As Singapore hedge-fund assets swell to $59 Billion,
will the city-state have enough room for more investments?


Hedge-fund assets in Singapore more than doubled to about S$80 billion ($59 billion) at the end of last year, contributing to a 32 percent growth in the city's asset management industry, the central bank said.

The number of hedge-fund managers increased by more than 50 percent to almost 300 at the end of 2007, the Monetary Authority of Singapore said in its annual survey of the city's asset management industry.

“The profiles and investment strategies of the hedge fund managers in Singapore are highly varied and diverse,” the central bank said.
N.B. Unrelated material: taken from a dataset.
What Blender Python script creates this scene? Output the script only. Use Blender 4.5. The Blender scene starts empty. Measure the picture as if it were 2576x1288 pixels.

Singapore has sought to transform the island into a center for hedge funds by offering tax incentives and making it easier for them to obtain licenses than other Asian cities such as Hong Kong and Tokyo.

Total assets managed by Singapore-based managers rose to S$1.17 trillion, from S$891 billion at the end of 2006, the seventh consecutive year of “double-digit” year-on-year growth, the central bank said.

About 86 percent of the total assets last year were sourced from overseas, almost half of which came from the Asia-Pacific region. Managers allocated about 57 percent of the total assets into equities and 12 percent into alternative investments such as hedge funds and private equity, two percentage points higher than in 2006, the central bank said. Investments in bonds fell five percent to 12 percent of all assets.

The number of firms managing more than S$5 billion in assets increased 23 percent last year, and accounted for 47 percent of the total assets in the city state.
The number of investment professionals, including portfolio managers, traders and analysts, rose 22 percent to 2,185, the central bank said.


Will Singapore ever reach an “investment saturation point”? What may or may not cause this?